Azure Lighthouse Introduction
Azure Lighthouse is a powerful tool that enables enhanced cross-tenant capabilities. It is targeted at Managed Service Providers (MSPs) who need to support multiple Azure customers. There is also no reason why it cannot be leveraged by internal IT departments, that need to administer multiple Azure subscriptions across different tenants.
This article shares a high level overview of Azure Lighthouse, some of the reasons why it might be a good fit for your organisation, and the current limitations to consider.
Azure Lighthouse Architecture
Below is an Azure Lighthouse architecture diagram:
Key Components
- Managed By Tenant: Lighthouse is issued by what’s known as an offer via the managed by tenant. The managed by tenant is the one that is requesting access to the customer tenant, referred to as the Service Provider.
- Lighthouse Offer: The offer can either be shared with the customer using a .json template, or it can be issued via Azure marketplace (which is known as a public offer). The customer then accepts the offer.
- Azure AD Security Groups: The service provider will need to associate Azure AD security groups to Azure Roles in the Lighthouse offer.
Positives
Azure Lighthouse ultimately improves the support and administration experience. Below are a list of positives for the product:
- Azure RBAC Delegated Roles – When you need to administer sprawling Azure subscriptions across various tenants, it can soon become difficult to efficiently manage access. A common method to deal with this issue, is to take advantage of the profile feature in browsers such as Microsoft Edge and Google Chrome. This does however introduce an administration overhead as profiles need to be constantly switched and managed. Azure Lighthouse can be used to onboard multiple Azure subscriptions, and all tenants can be accessed using a single Azure AD identity, without switching browser profiles and Azure AD identities.
- Azure Deployments – MSPs can deploy resources to customer subscriptions via the service provider tenant.
- Azure Policy – Azure Lighthouse can be used as a centralized tool to deploy policy assignments across multiple Azure AD tenants.
- Cost – Azure Lighthouse is offered at no additional cost.
- Azure Privileged Identity Management (PIM) – PIM has recently been incorporated into Azure Lighthouse.
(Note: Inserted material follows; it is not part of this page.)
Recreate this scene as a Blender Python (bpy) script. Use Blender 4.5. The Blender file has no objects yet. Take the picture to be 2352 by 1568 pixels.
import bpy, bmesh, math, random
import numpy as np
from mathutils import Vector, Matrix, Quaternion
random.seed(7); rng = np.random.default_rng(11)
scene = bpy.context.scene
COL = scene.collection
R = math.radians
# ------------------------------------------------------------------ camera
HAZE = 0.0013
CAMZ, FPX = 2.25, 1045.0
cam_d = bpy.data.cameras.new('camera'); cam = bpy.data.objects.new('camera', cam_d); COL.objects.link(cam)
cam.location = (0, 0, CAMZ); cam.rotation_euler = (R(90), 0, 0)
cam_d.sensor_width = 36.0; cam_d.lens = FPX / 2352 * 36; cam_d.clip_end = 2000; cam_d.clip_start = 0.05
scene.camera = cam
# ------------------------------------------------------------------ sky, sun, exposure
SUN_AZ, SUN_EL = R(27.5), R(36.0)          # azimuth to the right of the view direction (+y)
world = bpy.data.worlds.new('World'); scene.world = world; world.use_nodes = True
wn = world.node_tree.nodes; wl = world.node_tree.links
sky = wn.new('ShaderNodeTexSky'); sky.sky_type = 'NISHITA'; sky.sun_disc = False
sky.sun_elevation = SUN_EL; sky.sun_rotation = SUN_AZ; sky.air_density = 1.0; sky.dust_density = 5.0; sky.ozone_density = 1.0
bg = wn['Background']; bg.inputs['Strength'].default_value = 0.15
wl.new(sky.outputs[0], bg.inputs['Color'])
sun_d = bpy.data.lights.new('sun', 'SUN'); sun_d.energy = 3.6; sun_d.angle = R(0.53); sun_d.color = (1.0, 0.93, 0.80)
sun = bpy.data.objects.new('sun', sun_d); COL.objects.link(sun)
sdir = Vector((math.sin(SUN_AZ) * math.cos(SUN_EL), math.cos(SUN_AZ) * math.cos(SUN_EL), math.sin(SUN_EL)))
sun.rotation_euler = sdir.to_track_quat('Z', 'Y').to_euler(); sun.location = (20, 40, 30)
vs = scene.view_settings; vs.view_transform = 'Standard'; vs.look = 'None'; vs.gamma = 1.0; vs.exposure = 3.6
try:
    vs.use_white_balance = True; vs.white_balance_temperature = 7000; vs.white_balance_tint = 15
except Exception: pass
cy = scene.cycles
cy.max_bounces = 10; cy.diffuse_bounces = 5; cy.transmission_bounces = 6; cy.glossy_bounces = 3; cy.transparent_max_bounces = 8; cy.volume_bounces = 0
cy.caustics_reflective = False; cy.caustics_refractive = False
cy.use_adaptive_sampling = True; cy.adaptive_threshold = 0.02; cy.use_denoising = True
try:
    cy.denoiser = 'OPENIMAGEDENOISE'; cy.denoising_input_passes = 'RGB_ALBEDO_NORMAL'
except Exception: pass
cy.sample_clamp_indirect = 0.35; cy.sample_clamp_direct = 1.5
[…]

An Azure AD premium 2 licence needs to be held by the service provider’s tenant. PIM roles (known as eligible authorizations in Lighthouse) can be defined, which allows service providers to accommodate customer security processes and elevate roles only when necessary.
- Monitoring – Log Analytics can be configured in customer environments. Service providers are then able to use log queries to view data and alerts from multiple tenants.
Drawbacks
While Azure Lighthouse does solve many challenges faced by service providers, there are still a number of drawbacks as outlined below:
- Visibility of permissions – Once a service provider onboards Azure subscriptions to Lighthouse, customers cannot view and verify which roles have been assigned using the Access Control (IAM) blade. The assigned roles simply do not appear. This can be misleading on first inspection, however it is by design and all roles assignments can be identified using the Service Providers section in Azure.
- PIM approvers – If PIM is configured, the PIM approvers can also be defined during the onboarding process. The approvers can only be selected from the service provider’s Azure AD. This seems counterproductive and goes against security principals. Approvers should ideally be located in the customer’s Azure AD.
- Azure AD & Management Groups – Azure Lighthouse does not allow you to assign Azure AD roles or make changes to management groups. This can be problematic when it comes to wider support and visibility, e.g., amending Azure policy assignments and assigning policies at management group level.
- Accidental changes – While Azure Lighthouse tackles the issue of profile switching, the chances of deploying workloads and making changes in the wrong subscription is slightly higher as a result. If the correct filters are not used, in theory, it is quite simple to modify resources in an undesired subscription.
Conclusion
Azure Lighthouse empowers MSPs by providing centralized management, monitoring, administration, deployment, and governance capabilities. It enables MSPs to provide a high quality driven service to customers. As highlighted, Azure Lighthouse can also be easily adopted by organisations that administer more than one tenant. In this scenario, Lighthouse can simplify and reduce administration overheads for IT departments. There are no hard and fast rules for limiting usage to MSPs.
If Microsoft are able to address the PIM approvers mechanism and management group access in the future, then Azure Lighthouse can be a flawless option. Dependent on requirements, the illustrated positives can easily outweigh the drawbacks. The product is continually being improved, and keeping an eye on the official learn documentation is a good way to stay up to date on feature releases.